• Learning Behind the Grill: Steven Raichlen’s Career as a Barbecue Expert

    Summer often brings a signature aroma – the enticing smell of a backyard barbecue. While grills and smokers are staples in many American homes, grilling itself is a tradition dating back to the first manmade fire. This long history – and a love of food – inspired acclaimed chef Steven Raichlen (ΦBK, 1975) throughout his distinguished career, one that he could not have originally imagined.

    Raichlen is a household name to any avid griller. The author of over thirty books, including The Barbecue Bible, How to Grill and most recently Project Smoke, he is also a television host, a food journalist, a curator, and a lecturer on the history of barbecue. 

    A future as a grill master, however, was not on Raichlen’s mind as an undergraduate at Reed College in Portland, Oregon. He studied the humanities, including history and anthropology, and was inducted into Phi Beta Kappa as a senior for his academic accomplishments. 

    While researching his undergraduate thesis on poet Christine de Pizan, Raichlen encountered a number of French medieval cookbooks that served as first steps on his journey to becoming one of America’s foremost authorities on barbecue. These cookbooks inspired Raichlen to apply for the Thomas J. Watson Foundation Fellowship that allowed him to spend a year in Europe studying medieval cooking techniques. 

    “They joked that they finally gave a fellowship to someone to eat and drink through Europe,” Raichlen recalled of the fellowship selection committee.

    In France, Raichlen attended La Varenne and Le Cordon Bleu culinary schools in order to better understand the techniques described in the cookbooks he studied. That year spent immersed in French cooking launched his culinary career. After his fellowship, he worked as a translator at La Varenne before returning to the United States to pursue his two passions – food and writing.

    Upon his return, he authored a number of successful cookbooks and served as the food critic for Boston Magazine. Raichlen’s trajectory into barbecue, however, didn’t begin until November of 1994.

    The inspiration to write The Barbecue Bible came to him suddenly, an idea that he described as “hitting like a thunderbolt.” As one of the oldest and most widespread cooking methods in the world, Raichlen wanted to study barbecue around the globe. He believes that his love of travel, history and anthropology came together at the perfect time to develop the book that caused his career to skyrocket. 

    The project took almost four years of traveling to complete, but since its publication in 1998, The Barbecue Bible has sold almost a million copies and features over five hundred recipes from dozens of countries. His devotion to barbecue only swelled from there.

    To Raichlen, barbecue is more than just delicious. He describes barbecue as being both incredibly broad and incredibly deep – broad in that there are so many cultures and techniques associated with barbecue and deep in its historical and scientific contexts.  “Barbecue really embraced everything I was interested in,” Raichlen said.

    Since The Barbecue Bible’s publication, Raichlen has written several more books about barbecue and has even continued to put his French Literature degree to use – he hosts two French language television shows in Quebec and writes a weekly column for Le Journal de Montreal. 

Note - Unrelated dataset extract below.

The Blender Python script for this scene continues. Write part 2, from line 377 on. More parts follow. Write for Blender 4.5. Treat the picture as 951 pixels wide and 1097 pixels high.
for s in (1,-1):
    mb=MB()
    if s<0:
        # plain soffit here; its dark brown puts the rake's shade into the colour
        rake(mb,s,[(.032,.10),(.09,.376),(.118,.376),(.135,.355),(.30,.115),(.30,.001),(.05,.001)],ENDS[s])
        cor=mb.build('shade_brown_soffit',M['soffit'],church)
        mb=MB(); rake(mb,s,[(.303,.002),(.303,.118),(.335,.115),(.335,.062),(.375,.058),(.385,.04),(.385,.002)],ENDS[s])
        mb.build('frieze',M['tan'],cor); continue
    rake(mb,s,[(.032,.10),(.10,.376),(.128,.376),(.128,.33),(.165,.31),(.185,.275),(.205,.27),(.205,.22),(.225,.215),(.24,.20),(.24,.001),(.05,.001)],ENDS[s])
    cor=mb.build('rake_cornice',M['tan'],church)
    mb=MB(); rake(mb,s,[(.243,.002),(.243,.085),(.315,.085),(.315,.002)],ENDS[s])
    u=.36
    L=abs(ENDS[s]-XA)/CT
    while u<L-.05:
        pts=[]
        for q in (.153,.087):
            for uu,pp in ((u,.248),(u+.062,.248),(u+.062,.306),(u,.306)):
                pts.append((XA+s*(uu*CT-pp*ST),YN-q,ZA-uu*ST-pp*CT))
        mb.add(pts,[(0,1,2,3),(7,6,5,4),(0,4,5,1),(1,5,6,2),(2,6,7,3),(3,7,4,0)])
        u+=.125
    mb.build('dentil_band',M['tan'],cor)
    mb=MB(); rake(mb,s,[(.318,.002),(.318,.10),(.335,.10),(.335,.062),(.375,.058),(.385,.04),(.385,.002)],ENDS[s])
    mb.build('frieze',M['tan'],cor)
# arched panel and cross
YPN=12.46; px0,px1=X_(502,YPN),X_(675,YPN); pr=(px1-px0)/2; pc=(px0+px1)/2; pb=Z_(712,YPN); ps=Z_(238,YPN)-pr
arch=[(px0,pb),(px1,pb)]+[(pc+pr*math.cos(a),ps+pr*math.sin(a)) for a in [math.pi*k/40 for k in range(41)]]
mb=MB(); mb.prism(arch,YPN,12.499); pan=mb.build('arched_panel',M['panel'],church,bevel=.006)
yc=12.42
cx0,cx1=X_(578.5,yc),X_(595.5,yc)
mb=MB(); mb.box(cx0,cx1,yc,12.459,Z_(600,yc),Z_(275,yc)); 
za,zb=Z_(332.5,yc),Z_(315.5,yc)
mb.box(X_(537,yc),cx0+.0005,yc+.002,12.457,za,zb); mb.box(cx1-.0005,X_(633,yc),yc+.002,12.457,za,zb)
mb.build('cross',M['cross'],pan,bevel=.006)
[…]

    Raichlen credits his liberal arts education as being one of the most valuable assets to his career. To this day, Raichlen uses the skills he learned at Reed to make connections between cultures and across history about the recipes he creates. “There isn’t a day that goes by that my education doesn’t inform what I do,” he said. 

    In 2012, his love for food and writing came together in a new way when Raichlen published Island Apart, a romantic novel about two people who share a passion for cooking in Martha’s Vineyard.  The book is a culmination of a college desire . “I figured then that I would be a novelist,” he remarked. 

    Raichlen’s career has taken him around the world, well beyond the backyard barbecue. From his many experiences, he encourages others to stay open, to strive to be well-rounded and to travel as much as possible. “You may find that your life will take you in a whole different direction than you thought.”